One day, the young man decided to build his own business. He wanted to bake bread. He knew his friend WHAT has set up his business a while ago, so he called him to help him out. 

They have done together almost all things that needed to be done: refining the business idea and clarifying targeted customers, writing the business plan, conducting the market research, assessing finances, setting up the legal entity, buying the needed pieces of equipment, even testing the bread recipes the young man knew from his grandmother…you know, almost everything.

Once setting everything up and reaching the point of building up his brand to get a following of people ready to jump when he was to open the doors of his bakery, the young man started to slow down his pace and eventually got stuck. WHAT tried to put him into the action mood again, encouraging him:

“You proved you know everything you need to know about making bread, you know how to do it, you proved you can do it as well… What’s missing?”
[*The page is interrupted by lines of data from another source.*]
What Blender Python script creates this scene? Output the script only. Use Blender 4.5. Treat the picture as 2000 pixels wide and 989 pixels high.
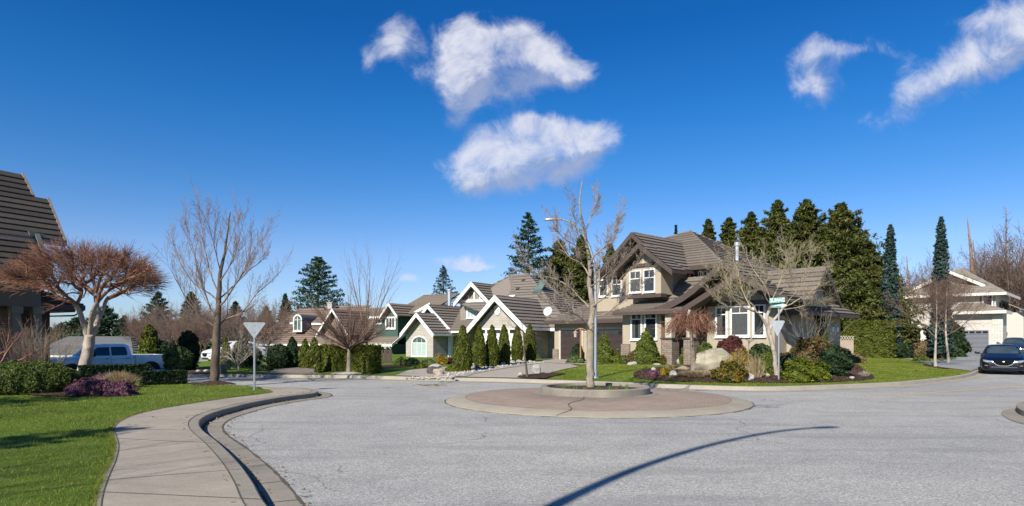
import bpy, bmesh, math, random
import numpy as np
from mathutils import Vector, Matrix
from mathutils.geometry import delaunay_2d_cdt
from mathutils.bvhtree import BVHTree
R = math.radians
scene = bpy.context.scene
col = scene.collection
for o in list(bpy.data.objects): bpy.data.objects.remove(o)

# ---------------------------------------------------------------- camera
F, HZ, EYE = 1250.0, 665.0, 1.65
cd = bpy.data.cameras.new('camera'); cam = bpy.data.objects.new('camera', cd); col.objects.link(cam)
cam.location = (0, 0, EYE); cam.rotation_euler = (R(90), 0, 0)
cd.sensor_width = 36; cd.lens = F/2000*36; cd.shift_y = (HZ-494.5)/2000
cd.clip_start = 0.1; cd.clip_end = 4000
scene.camera = cam
scene.view_settings.view_transform = 'Standard'; scene.view_settings.look = 'None'
scene.view_settings.gamma = 1; scene.view_settings.exposure = 0.55
scene.view_settings.use_curve_mapping = False

# ---------------------------------------------------------------- light
SUN_EL, SUN_HEAD = R(35), R(30)         # shadows run away to the right
world = bpy.data.worlds.new('World'); scene.world = world; world.use_nodes = True
wn, wl = world.node_tree.nodes, world.node_tree.links
wn.clear()
out = wn.new('ShaderNodeOutputWorld'); bg = wn.new('ShaderNodeBackground'); bg.inputs[1].default_value = 0.092
sky = wn.new('ShaderNodeTexSky'); sky.sky_type = 'NISHITA'; sky.sun_disc = False
sky.sun_elevation = SUN_EL
sky.sun_rotation = SUN_HEAD + math.pi
sky.air_density = 1.0; sky.dust_density = 0.25; sky.ozone_density = 3.2; sky.altitude = 300
def wmath(op, a, b=None, c=None, clamp=False):
    n = wn.new('ShaderNodeMath'); n.operation = op; n.use_clamp = clamp
    for i, v in enumerate((a, b, c)):
        if v is None: continue
        if isinstance(v, (int, float)): n.inputs[i].default_value = v
        else: wl.new(v, n.inputs[i])
    return n.outputs[0]
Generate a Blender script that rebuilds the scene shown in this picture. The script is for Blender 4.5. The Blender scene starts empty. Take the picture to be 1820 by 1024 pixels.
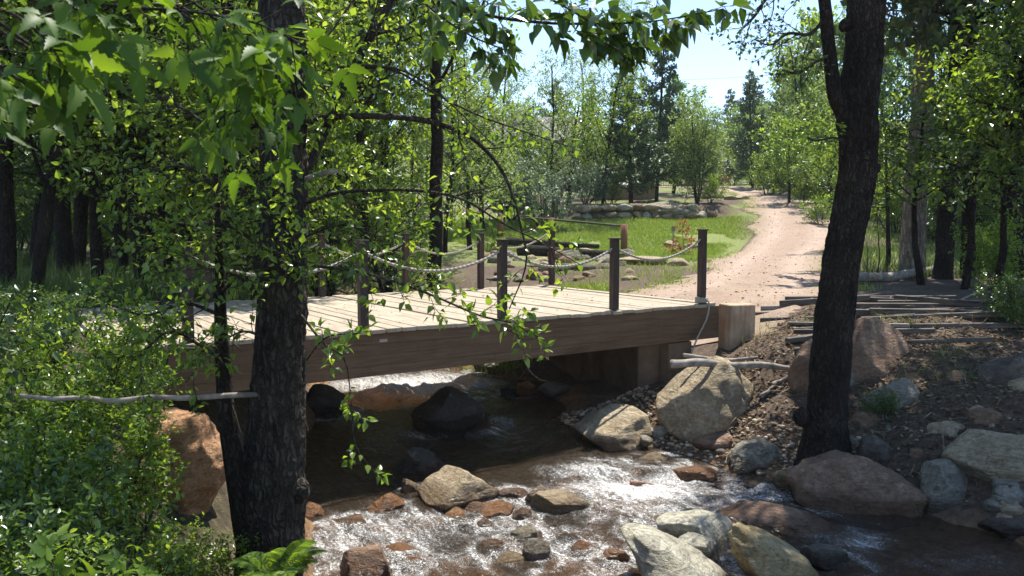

Although he was very grateful to WHAT for all the provided help, the young man did not know how to explain to him… what was missing, so he just said:

“I don’t think this will work for me. I’m stuck. How can I say I am a baker in these marketing ads since I am just opening the bakery? I have only baked bread in my kitchen for my family and friends. I don’t want to sell bread; I want to bake it. And why do we need marketing since all I want is to bake bread?”

WHAT did not know what to do to help him, so he called their mutual friend, WHO. Well, truth to be said, WHO was already around, but neither WHAT, nor the young man noticed her as they were very into doing staff, rather than, you know… anything else.

So, all she did, was to invite the young man to stop doing what he knew very well to do and just be… just be part of a dialogue:

“You mentioned you could not say you are a baker, so who are you, then?”

“Can you say it in a way that if your friends read it, they’d know it was you?

“You have just said, you do not want to sell bread, but you want to bake it. Whom do you want to bake it for?”

“If you are the best you can be, the person you’ve always wanted to become – then who do you choose to be?”

“And now, what becomes possible?”

The dialogue continued for a while and the questions might have been the ones above or different ones, based on the young man’s shared thoughts, emotions, convictions, values, identity and belonging feelings, you know, as every meaningful dialogue should be… and… it might have even started differently.

Some say that WHAT and WHO were not the young man’s friends, but coaching instruments and that the dialogue might have even been a coaching session. WHO knows? We don’t know that for sure. 

What we know, though, is that WHAT and WHO are still around The Baker’s Bread House, always there to help him grow… or be… you know, help him bake bread. It seems there is a lot of it that needs baking.